Higgs and his particle prove elusive

It somehow seemed fitting that the eminent physicist Peter Higgs was a no-show at a meeting of the American Physical Society, proving just as elusive as the long-sought elementary particle that bears his name.

Quite understandably, Higgs, now 80 and one of six winners of this year’s J.J. Sakurai Prize for Theoretical Particle Physics, declined to venture from England to snowy Washington to give a talk on his work. 

Higgs first proposed in 1964 the existence of a subatomic particle, later dubbed the Higgs, that could explain why the known elementary particles have mass. Theorists believe that all particles were massless when the universe was born but acquired mass a fraction of a second later after interacting with a theoretical field known as the Higgs field.

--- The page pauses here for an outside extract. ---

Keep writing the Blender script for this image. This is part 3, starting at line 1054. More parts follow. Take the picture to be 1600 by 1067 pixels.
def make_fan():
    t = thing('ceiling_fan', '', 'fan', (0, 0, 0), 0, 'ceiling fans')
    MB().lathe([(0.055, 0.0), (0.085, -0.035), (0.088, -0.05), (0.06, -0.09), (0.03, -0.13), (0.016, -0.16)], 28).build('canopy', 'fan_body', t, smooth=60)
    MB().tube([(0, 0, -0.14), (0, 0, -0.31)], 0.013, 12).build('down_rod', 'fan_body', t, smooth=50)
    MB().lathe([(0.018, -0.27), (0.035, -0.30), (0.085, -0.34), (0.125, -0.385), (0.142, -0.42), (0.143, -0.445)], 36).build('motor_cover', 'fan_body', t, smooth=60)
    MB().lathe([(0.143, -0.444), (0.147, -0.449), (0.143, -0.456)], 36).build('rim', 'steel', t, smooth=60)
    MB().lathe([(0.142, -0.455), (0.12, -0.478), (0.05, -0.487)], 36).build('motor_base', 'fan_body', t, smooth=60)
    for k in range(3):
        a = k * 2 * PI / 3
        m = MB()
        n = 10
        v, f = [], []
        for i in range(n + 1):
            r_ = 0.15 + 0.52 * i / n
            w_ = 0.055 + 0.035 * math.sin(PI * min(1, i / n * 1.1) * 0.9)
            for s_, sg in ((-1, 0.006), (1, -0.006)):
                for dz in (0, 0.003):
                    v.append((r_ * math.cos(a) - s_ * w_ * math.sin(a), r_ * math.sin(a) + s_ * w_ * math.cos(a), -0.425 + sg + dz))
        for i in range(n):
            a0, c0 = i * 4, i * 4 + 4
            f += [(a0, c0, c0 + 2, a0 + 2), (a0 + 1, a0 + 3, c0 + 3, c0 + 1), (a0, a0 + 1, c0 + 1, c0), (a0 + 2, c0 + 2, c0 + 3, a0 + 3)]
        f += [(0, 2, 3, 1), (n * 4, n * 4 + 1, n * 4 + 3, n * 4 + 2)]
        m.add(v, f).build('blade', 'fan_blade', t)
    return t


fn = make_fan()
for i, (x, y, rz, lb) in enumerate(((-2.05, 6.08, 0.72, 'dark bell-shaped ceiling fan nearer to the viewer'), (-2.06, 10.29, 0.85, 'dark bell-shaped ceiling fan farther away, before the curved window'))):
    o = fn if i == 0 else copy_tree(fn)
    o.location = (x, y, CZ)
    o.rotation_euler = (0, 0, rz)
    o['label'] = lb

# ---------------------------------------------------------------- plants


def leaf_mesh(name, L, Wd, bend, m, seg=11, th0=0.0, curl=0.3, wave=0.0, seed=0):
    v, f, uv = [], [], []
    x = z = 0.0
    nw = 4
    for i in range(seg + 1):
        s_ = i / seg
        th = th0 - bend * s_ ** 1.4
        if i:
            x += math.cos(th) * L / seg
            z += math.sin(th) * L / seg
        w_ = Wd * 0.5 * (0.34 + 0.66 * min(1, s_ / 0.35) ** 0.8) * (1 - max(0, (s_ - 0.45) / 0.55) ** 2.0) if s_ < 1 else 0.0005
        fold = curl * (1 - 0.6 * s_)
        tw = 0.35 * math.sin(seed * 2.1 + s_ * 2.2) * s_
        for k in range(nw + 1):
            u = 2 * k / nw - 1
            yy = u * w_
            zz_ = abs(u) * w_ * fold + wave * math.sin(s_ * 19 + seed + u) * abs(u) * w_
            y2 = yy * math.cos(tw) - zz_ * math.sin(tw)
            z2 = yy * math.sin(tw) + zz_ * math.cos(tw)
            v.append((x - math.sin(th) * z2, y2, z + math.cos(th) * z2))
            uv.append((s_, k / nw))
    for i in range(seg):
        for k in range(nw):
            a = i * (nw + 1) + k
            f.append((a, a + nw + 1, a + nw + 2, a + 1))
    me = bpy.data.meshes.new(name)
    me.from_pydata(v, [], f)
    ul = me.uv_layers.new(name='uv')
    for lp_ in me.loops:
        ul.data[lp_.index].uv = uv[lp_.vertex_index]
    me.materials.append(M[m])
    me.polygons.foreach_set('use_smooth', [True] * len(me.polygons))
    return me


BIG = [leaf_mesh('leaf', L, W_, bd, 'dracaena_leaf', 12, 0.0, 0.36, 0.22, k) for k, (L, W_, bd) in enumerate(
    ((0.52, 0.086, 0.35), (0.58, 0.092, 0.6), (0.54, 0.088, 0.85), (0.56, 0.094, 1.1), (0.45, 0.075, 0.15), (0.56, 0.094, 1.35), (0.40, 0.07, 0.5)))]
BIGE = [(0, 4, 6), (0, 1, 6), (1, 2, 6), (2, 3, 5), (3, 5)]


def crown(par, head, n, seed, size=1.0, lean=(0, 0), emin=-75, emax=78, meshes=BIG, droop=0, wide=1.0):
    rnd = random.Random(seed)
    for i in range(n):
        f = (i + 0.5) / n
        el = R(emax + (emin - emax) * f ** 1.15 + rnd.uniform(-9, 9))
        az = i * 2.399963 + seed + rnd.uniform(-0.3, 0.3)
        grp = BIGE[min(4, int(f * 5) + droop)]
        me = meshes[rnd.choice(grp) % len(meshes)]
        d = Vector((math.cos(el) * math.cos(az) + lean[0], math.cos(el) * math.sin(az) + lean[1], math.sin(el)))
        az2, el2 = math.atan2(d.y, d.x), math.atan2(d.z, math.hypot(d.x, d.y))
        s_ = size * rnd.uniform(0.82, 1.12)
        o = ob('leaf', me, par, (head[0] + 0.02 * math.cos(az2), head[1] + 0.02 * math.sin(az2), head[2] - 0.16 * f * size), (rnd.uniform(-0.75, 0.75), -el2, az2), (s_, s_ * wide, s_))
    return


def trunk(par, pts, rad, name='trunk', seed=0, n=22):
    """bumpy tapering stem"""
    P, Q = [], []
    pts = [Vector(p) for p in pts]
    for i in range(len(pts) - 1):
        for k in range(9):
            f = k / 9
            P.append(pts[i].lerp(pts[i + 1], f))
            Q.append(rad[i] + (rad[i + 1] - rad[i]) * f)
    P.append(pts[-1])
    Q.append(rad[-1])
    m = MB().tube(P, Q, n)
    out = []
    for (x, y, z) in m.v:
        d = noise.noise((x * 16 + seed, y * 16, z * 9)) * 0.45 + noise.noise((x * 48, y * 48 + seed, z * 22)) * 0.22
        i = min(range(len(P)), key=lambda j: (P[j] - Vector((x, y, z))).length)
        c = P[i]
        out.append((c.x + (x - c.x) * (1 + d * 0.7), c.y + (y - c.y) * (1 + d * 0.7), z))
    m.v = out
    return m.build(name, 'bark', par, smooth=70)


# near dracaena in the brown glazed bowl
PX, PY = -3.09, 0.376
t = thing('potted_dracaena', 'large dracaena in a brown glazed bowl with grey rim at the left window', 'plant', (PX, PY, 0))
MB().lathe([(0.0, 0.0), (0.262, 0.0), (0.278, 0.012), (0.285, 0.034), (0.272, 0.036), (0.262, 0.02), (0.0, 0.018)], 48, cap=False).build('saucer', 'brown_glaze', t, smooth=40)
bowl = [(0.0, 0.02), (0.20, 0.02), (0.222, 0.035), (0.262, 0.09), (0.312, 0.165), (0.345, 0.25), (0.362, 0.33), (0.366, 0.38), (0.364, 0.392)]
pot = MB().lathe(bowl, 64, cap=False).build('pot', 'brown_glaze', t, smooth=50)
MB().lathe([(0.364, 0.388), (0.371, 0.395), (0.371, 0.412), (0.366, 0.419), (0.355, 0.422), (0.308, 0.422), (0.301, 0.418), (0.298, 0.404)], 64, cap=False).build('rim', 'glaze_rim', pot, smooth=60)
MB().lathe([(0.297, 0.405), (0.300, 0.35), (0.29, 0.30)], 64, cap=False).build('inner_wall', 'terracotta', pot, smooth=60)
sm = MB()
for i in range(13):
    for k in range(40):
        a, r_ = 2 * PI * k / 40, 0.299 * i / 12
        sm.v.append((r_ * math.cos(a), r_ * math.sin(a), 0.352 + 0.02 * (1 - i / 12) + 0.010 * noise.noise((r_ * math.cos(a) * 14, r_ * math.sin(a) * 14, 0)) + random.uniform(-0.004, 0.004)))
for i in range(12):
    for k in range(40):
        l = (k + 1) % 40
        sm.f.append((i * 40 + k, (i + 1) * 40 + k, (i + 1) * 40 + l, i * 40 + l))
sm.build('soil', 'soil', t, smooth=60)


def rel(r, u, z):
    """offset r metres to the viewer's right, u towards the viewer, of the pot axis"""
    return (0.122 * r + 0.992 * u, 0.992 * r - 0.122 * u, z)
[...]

Ever since, physicists have been looking for the particle that generates the Higgs field. Most scientists have pinned their hopes on the Large Hadron Collider, the giant atom smasher in Geneva that is scheduled to resume regular collisions after more than a year’s delay due to faulty electrical connections. That’s the good news. But to avoid the risk of further electrical problems, researchers at CERN, the consortium that operates the collider, recently announced the accelerator would operate at only half its maximum power until 2013. That could seriously delay exploration of some of the highest energy particles the Large Hadron Collider can produce, including the proposed Higgs.

Although studies at Fermilab’s Tevatron have narrowed the range of masses that the Higgs can have — two new Tevatron papers on the Higgs were posted here and here at the Physical Review Letters website on February 12 — the final word is still most likely to come from the Large Hadron Collider. And for that, scientists will have to wait awhile.

If the Higgs particle is found, Peter Higgs and his collaborators will likely garner another award—the Nobel Prize—in addition to the Sakurai.